Era um ritual rápido, com a entoação do Hino Nacional do Japão: “kimiga yoowa/
Chiyo ni/ Yachiyoni/
Sazare/ Ishino / Iwao to narite/ Kokeno/ Mussu made....” traduzindo: “Que o reinado dos Imperadores dure até que,
os rochedos se transformem em seixos, cobertos de musgos” (eternamente)
É claro que nós, as crianças,
também entoávamos o hino, sem saber o significado, e depois quando se davam os
vivas, ficávamos contentes, porque a comemoração chegava ao fim. Os vivas eram:
“Banzai, Tenno Reika !”... “Banzai, Kogo Reika!” ... “Banzai, Nippon!” ...”Banzai, Oriente Shokuminchi” ou, Viva o Imperador, Viva a Imperatriz, Viva o Japão,
Viva a Colônia Oriente!
Depois desses vivas repetidos
várias vezes, alguém começava a distribuir os manjus, os motis e balas. Era o
melhor momento da reunião para nós, crianças.

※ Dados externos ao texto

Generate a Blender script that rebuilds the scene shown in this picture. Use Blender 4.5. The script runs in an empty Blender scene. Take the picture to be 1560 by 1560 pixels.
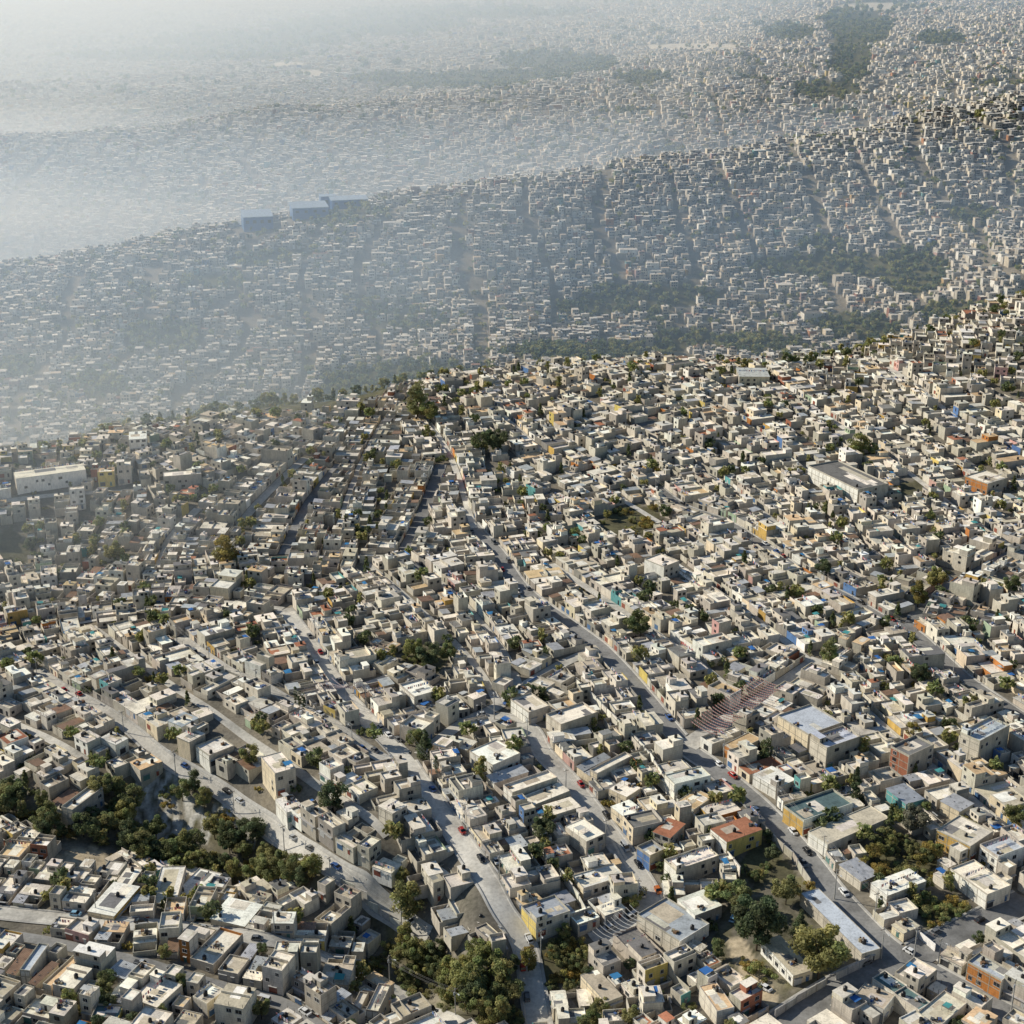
import bpy, math, random
import numpy as np
from math import sin, cos, pi, atan2, hypot, log, exp, sqrt, radians

# ------------------------------------------------------------------ basics
F = 2265.0            # focal length in units of a 1560 wide frame
CAMZ = 280.0
PITCH = radians(21.2)
SP, CP = sin(PITCH), cos(PITCH)
SUN_AZ, SUN_EL = radians(-69), radians(30)   # azimuth from +Y towards +X
scene = bpy.context.scene
col = scene.collection

def U(r, a, b): return a + (b - a) * r.random()

def wnoise(x, y, scale, seed):
    """smooth pseudo noise, about -1..1, numpy arrays or scalars"""
    r = random.Random(seed); s = 0.0; w = 0.0
    for k in range(7):
        a = r.random() * 2 * pi; f = (0.6 + 1.5 * r.random()) / scale; p = r.random() * 6.3; q = r.random() * 6.3
        s = s + np.sin((x * cos(a) + y * sin(a)) * f * 2 * pi + p + 1.7 * np.sin((y * cos(a) - x * sin(a)) * f * 3.1 + q)); w += 1
    return s / w * 1.6

# ------------------------------------------------------------------ terrain
def unproj(px, py, depth):
    a = (px - 780) / F; b = (780 - py) / F
    return (depth * a, depth * (CP + b * SP), CAMZ + depth * (-SP + b * CP))

def proj(x, y, z):
    dz = z - CAMZ
    dep = y * CP - dz * SP; up = y * SP + dz * CP
    return 780 + F * x / dep, 780 - F * up / dep, dep

NEAR = [(-200,1750,-8),(200,1750,-5),(780,1750,-3),(1300,1750,0),(1800,1750,2),
 (0,1560,-6),(400,1560,-8),(700,1560,-13),(1100,1560,-4),(1560,1560,0),
 (100,1290,-14),(250,1260,-19),(400,1310,-19),(560,1400,-18),(680,1480,-20),(780,1545,-15),
 (0,1400,-8),(200,1390,-8),(400,1420,-8),(530,1500,-12),
 (0,1210,-12),(120,1170,-7),(290,1150,-4),(420,1220,-5),(560,1340,-7),(700,1420,-8),
 (300,1000,0),(600,1150,0),(520,1050,-1),(800,1100,1),(800,1300,-2),(1000,1200,0),(1200,1300,0),
 (1350,1440,0),(1560,1300,1),(1560,1000,4),(1200,900,4),(900,900,3),(600,900,0),(300,900,-4),(0,1000,-6),
 (1560,700,10),(1300,650,10),(1000,650,8),(800,700,6),(600,750,2),(400,780,0),(200,860,-9),(40,860,-14),(0,780,-3),(150,770,-2),
 (0,712,9),(-150,735,9),(200,662,9),(400,645,5),(560,630,6),(640,592,11),(800,570,12),(1000,550,13),(1180,560,10),
 (1340,535,14),(1430,500,20),(1560,458,28),(1750,420,35)]
FARC = [(0,900,-40,1),(0,1050,-95,1),(400,990,-30,1),(400,1100,-90,1),(640,1040,-30,1),(640,1130,-85,1),(1000,1075,-32,1),
 (1000,1180,-80,1),(1340,1120,-26,1),(1340,1230,-78,1),(1560,1175,-16,1),(1560,1280,-62,1),
 (0,690,1150),(0,550,1300),(0,416,1420),(150,388,1460),(470,324,1545),(780,279,1640),(1050,243,1725),(1380,189,1805),(300,640,1180),(300,500,1330),(300,352,1500),
 (640,585,1230),(640,450,1400),(640,292,1600),(900,555,1240),(900,430,1450),(900,264,1690),
 (1200,550,1280),(1200,420,1470),(1200,220,1760),(1560,450,1330),(1560,330,1500),(1560,158,1850),
 (0,1700,-130,1),(0,425,1950),(0,300,2250),(0,210,2500),
 (400,1740,-78,1),(400,345,1900),(400,260,2200),(400,165,2600),
 (780,1790,-58,1),(780,288,1990),(1100,1880,-22,1),(1300,1930,5,1),(1560,1980,48,1),(780,220,2250),(780,130,2700),
 (1100,240,2080),(1100,150,2380),(1100,85,2750),(1300,198,2160),(1300,120,2420),(1300,85,2600),(1300,40,3100),
 (1560,160,2120),(1560,100,2360),(1560,30,3000),
 (0,2850,-90,1),(0,190,3200),(0,130,3700),(0,4300,-140,1),(0,110,4700),(0,0,7000),
 (400,2850,-50,1),(400,155,3100),(400,105,3700),(400,70,4500),(400,0,7000),
 (780,2950,8,1),(780,110,3150),(780,60,3800),(780,0,5500),(1100,60,3200),(1100,0,4500),(1560,0,4200),
 (200,9000,30,1),(780,9000,40,1),(1400,9000,60,1),(300,14000,60,1),(1300,14000,80,1),(780,24000,120,1),(0,24000,120,1),(1560,24000,120,1)]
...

Os adultos homens sentavam-se em
volta de uma mesa, repleta de coisas gostosas, e saboreavam a culinária
japonesa. Depois, iam de casa em casa, cumprimentar as famílias e desejar um
bom ano para todos.
Lembro ainda que, entre os pratos
enfileirados, contendo sushis , nishimê,
ozooni e pedaços de toofu servidos com shoyu, havia também leitoas assadas
inteiras , assim como frangos dourados, crocantes... Nesse dia, todos se
alimentavam bem, pois se dizia que, quem passasse fome nesse dia, passaria
necessidade o ano inteiro. Tudo era motivo para se encher a barriga. Hoje, relembrando aquele tempo que
passou, vejo que nada restou desses costumes tão inocentes, dos japoneses.
Cultuar uma
pátria distante...cultuar Imperadores que nunca ninguém conhecera ... manter
costumes de outro mundo... não há sentido nisso. Por isso, tudo se perdeu ao
longo dos tempos...
E acabamos adotando os costumes da
Terra. E foi bom, porque não há sentido em consumir comida com temperos de uma
região gelada, já que lutamos todos os dias, para sobreviver ao calor tórrido
dos trópicos.
E não há sentido em cultuar
governantes de outros países, se é aqui
que sofremos, se é aqui que a inflação não perdoa, se é aqui que
pelejamos todos os dias.
E não há sentido fingir que, o
Brasil é terra emprestada, uma vez que os nossos pais estão enterrados neste
solo, para sempre. E nossos filhos e netos são totalmente brasileiros, assim
como nós.
Sei que muitos desses costumes vão
prevalecer, pois origem é origem. E comer um sashimi de vez em quando é muito
revigorante. E falar em japonês não faz mal a ninguém, porque cultura é
cultura.
Mas tudo isso já virou moda
abrasileirada.
E é por isso que gosto de, lançar
de vez em quando, umas palavras japonesas como esse “oshougatsu”.
Mesmo porque, há palavras que têm
um significado especial para nós, descendentes de japoneses.
Palavras como
"Shinnem akemashite omedetou gozaimasu",
ou Feliz Ano Novo!
"Shinnem akemashite omedetou gozaimasu",
ou Feliz Ano Novo!
E Arigatô!
Mirandópolis, 1° de janeiro de 2012.